## Work to complete:
Copy out all lines that carry the word "Blender".

## Given records:
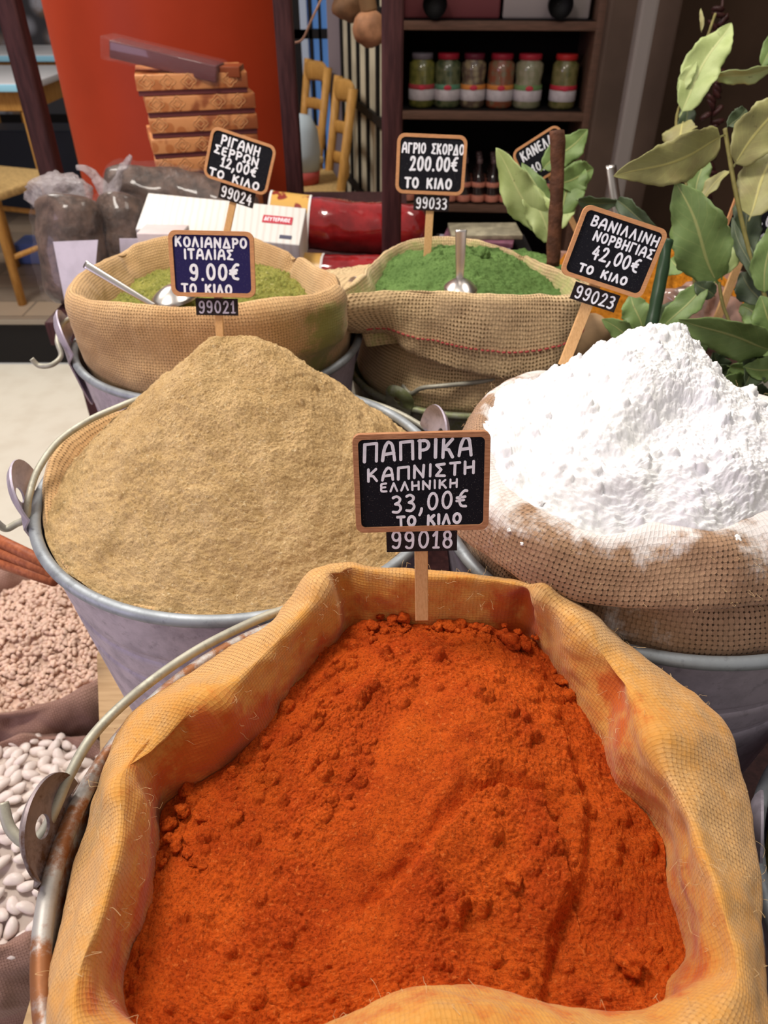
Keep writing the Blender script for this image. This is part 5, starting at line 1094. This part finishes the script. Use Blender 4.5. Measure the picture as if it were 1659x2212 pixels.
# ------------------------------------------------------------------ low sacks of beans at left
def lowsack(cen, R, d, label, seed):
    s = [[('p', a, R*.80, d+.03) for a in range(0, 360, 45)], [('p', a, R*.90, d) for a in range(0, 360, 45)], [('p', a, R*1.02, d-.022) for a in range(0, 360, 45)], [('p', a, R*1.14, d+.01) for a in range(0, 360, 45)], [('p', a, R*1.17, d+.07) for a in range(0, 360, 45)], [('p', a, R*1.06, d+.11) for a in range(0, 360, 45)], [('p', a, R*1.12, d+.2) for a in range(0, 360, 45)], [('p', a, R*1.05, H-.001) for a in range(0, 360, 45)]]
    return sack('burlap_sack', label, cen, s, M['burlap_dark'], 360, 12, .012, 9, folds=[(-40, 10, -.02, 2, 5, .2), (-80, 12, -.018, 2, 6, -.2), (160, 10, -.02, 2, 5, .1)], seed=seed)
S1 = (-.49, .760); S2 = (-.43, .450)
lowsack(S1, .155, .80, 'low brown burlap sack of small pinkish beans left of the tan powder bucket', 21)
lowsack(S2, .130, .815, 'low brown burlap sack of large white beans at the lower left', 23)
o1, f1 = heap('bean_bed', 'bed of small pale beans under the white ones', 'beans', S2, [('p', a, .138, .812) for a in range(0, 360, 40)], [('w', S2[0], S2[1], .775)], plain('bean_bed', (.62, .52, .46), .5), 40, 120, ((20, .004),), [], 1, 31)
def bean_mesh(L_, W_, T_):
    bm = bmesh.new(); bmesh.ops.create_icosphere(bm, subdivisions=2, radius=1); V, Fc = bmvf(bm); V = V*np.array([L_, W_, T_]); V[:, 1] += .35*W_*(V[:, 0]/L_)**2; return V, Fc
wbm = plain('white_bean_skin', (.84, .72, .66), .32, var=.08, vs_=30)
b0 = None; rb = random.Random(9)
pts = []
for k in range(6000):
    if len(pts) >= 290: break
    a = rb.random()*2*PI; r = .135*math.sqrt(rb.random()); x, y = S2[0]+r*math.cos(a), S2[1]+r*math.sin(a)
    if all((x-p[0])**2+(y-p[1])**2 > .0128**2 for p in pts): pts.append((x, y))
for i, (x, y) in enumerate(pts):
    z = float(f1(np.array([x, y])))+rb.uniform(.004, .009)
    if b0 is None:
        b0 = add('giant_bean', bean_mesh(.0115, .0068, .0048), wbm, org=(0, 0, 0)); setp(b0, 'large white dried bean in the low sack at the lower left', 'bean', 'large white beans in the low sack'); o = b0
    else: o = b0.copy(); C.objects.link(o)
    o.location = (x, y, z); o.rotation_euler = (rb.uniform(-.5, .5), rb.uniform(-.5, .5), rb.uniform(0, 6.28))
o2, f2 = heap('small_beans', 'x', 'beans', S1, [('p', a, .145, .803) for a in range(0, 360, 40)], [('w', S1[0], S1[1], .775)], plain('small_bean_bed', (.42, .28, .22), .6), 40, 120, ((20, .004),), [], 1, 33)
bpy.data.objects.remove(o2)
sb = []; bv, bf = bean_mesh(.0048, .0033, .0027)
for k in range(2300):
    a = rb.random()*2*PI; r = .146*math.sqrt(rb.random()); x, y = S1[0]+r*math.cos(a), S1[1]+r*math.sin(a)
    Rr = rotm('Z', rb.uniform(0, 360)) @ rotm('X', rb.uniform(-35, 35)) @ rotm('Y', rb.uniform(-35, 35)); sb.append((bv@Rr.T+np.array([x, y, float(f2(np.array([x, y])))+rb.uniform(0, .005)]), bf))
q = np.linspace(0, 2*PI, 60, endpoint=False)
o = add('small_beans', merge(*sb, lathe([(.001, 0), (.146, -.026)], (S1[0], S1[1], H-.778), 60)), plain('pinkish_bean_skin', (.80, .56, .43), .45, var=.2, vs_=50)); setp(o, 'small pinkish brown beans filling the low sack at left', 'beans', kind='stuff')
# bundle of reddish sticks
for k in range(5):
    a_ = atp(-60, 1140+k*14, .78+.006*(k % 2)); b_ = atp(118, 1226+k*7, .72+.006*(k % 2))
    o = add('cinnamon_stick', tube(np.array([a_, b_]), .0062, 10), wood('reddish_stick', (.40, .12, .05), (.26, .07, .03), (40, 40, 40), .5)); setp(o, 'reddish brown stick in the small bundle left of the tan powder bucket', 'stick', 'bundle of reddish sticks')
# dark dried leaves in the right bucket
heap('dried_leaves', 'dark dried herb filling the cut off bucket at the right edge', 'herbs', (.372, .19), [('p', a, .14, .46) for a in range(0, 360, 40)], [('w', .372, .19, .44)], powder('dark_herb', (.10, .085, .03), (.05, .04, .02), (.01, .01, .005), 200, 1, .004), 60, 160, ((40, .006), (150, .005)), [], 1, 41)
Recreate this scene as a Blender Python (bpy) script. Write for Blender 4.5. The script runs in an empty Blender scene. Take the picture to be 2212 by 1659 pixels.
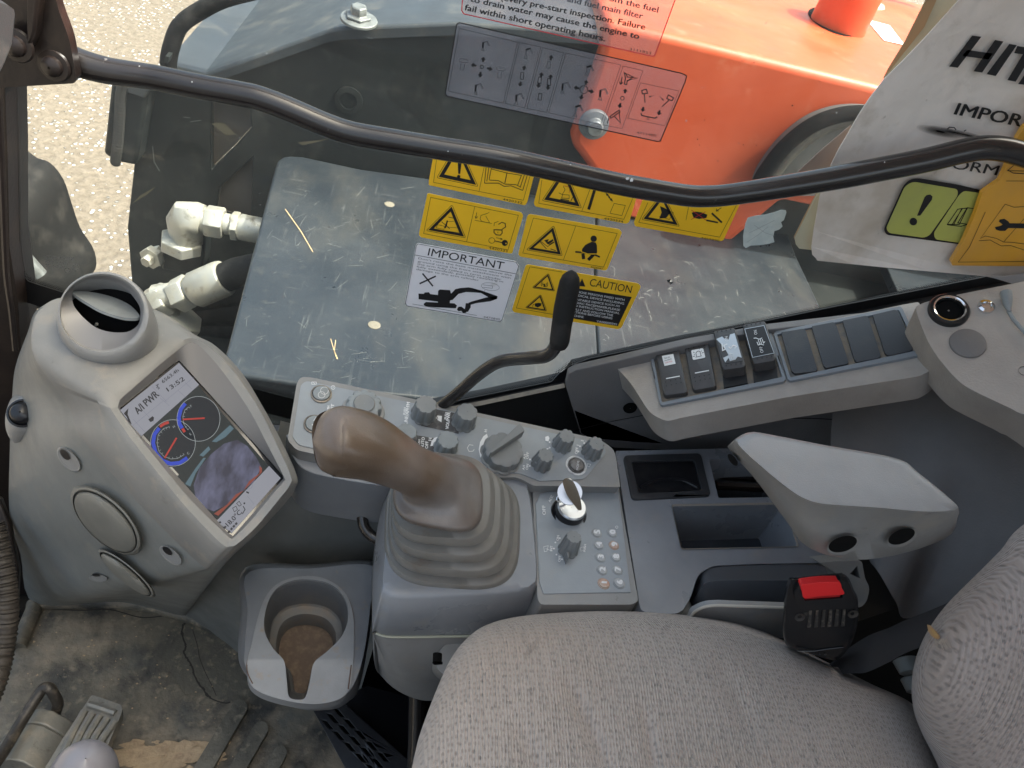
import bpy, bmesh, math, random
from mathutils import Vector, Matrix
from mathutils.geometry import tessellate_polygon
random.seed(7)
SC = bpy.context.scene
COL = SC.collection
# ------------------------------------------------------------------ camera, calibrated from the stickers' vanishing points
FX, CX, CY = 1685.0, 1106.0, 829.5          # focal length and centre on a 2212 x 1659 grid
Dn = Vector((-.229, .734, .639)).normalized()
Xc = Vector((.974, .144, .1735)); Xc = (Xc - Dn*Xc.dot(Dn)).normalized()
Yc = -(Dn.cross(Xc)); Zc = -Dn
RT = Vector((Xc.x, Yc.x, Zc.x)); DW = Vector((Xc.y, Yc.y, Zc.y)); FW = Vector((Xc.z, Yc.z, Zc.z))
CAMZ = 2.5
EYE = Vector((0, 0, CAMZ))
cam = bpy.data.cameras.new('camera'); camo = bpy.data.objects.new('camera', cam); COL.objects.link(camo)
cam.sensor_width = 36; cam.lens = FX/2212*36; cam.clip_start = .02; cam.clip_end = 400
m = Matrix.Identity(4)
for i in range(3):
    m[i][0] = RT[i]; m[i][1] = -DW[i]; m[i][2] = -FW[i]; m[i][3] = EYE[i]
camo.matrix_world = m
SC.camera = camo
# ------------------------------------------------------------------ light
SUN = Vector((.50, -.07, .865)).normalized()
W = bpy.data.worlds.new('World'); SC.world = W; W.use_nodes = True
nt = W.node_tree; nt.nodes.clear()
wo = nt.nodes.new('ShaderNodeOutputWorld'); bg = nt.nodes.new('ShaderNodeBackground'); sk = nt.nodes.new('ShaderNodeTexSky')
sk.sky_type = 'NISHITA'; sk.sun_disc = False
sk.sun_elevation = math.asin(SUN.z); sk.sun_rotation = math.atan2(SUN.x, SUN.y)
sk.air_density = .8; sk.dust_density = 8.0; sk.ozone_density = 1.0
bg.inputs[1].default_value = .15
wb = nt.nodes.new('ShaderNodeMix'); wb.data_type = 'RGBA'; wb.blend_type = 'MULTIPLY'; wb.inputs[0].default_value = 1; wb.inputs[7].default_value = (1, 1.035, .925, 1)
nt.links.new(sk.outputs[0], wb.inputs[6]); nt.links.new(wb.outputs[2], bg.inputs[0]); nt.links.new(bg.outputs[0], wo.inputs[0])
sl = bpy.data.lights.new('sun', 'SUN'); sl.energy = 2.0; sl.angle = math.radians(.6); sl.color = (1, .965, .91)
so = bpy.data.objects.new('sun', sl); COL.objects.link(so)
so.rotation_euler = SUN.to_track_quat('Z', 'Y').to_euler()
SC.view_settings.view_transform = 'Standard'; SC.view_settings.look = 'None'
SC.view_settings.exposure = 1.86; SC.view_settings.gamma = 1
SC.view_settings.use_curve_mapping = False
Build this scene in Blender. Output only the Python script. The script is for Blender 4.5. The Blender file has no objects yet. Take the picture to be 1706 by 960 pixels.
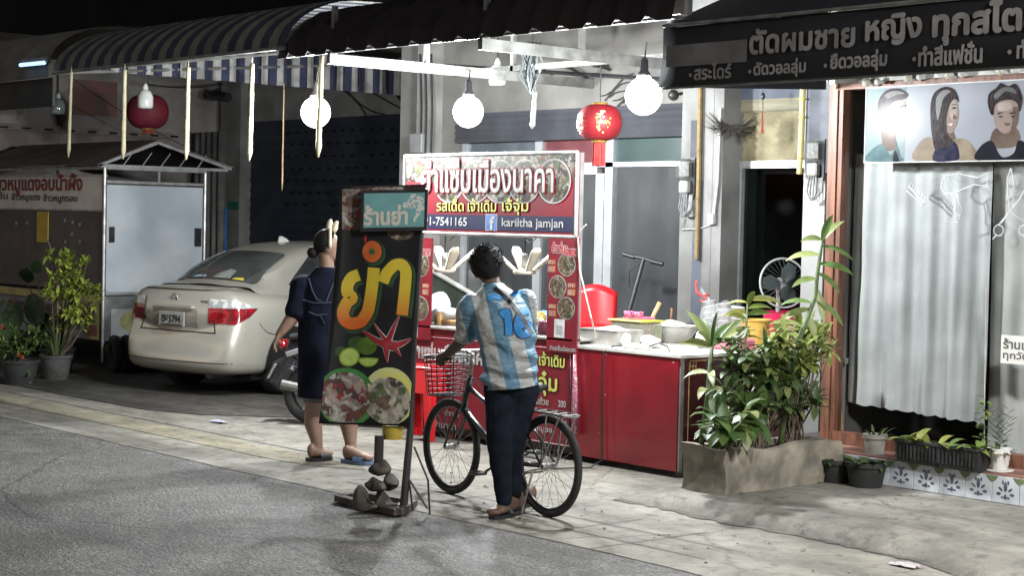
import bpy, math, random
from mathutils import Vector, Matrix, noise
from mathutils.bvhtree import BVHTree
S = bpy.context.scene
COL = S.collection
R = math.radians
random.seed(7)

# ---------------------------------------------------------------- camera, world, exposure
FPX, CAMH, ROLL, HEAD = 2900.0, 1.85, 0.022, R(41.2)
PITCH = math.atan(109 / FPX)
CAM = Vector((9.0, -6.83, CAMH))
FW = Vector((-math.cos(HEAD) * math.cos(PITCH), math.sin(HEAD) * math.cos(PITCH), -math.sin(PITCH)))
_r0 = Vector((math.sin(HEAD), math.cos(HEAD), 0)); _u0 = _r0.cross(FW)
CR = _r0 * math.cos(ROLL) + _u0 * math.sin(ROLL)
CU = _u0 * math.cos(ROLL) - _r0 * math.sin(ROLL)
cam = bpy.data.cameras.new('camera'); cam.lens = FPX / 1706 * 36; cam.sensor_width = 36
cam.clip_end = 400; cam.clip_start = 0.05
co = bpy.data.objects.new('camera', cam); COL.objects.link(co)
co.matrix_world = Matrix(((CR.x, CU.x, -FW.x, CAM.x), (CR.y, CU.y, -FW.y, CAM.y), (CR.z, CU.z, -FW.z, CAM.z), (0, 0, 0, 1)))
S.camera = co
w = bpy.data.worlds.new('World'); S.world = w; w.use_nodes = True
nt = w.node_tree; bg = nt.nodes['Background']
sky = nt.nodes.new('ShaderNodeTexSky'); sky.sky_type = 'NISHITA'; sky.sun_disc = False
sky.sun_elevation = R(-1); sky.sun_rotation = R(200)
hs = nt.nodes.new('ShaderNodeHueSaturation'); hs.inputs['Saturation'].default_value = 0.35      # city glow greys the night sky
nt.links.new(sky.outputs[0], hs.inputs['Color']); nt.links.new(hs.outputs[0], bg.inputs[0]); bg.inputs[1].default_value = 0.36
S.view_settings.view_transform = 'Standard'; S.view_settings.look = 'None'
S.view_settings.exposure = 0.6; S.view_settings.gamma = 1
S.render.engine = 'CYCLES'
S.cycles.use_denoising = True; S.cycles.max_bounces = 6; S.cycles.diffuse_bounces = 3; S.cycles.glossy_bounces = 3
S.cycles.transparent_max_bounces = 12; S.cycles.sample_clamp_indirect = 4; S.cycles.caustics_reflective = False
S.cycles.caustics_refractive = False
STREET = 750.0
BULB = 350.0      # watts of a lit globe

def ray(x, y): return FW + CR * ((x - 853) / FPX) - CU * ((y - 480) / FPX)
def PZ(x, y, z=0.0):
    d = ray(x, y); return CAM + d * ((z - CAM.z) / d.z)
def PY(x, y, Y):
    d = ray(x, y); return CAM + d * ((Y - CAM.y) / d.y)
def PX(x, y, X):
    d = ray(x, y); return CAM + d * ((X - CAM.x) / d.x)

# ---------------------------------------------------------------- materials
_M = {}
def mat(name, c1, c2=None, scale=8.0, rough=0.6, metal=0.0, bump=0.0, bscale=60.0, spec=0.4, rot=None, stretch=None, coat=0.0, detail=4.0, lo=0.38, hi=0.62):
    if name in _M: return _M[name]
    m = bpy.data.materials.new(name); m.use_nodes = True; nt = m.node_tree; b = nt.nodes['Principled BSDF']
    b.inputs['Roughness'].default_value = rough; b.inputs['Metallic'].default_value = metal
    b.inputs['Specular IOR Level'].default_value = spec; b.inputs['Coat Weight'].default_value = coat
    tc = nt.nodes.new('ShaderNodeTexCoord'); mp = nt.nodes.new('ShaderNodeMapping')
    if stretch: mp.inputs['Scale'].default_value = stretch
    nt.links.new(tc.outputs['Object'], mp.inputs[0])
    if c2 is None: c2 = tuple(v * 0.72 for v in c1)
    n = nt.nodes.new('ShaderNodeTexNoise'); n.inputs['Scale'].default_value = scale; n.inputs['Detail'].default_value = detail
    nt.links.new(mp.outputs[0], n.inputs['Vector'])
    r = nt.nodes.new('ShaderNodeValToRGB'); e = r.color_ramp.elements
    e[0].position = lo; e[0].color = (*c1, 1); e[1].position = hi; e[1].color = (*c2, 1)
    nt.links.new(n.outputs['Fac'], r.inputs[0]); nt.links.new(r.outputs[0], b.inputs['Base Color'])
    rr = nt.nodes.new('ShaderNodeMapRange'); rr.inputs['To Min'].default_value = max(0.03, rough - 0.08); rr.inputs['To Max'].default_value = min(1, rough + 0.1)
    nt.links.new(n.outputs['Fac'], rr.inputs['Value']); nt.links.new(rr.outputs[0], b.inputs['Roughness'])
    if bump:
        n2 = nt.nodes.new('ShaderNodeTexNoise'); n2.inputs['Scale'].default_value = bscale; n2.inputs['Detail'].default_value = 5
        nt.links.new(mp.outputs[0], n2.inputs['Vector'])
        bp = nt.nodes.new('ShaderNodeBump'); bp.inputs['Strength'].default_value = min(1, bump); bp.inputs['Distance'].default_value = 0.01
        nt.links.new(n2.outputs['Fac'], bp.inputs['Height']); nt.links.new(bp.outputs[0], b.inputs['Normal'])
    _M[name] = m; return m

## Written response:
Keep writing the Blender script for this image. This is part 5, starting at line 1094. This part finishes the script. Use Blender 4.5. Measure the picture as if it were 1659x2212 pixels.
Recreate this scene as a Blender Python (bpy) script. Write for Blender 4.5. The script runs in an empty Blender scene. Take the picture to be 2212 by 1659 pixels.
Build this scene in Blender. Output only the Python script. The script is for Blender 4.5. The Blender file has no objects yet. Take the picture to be 1706 by 960 pixels.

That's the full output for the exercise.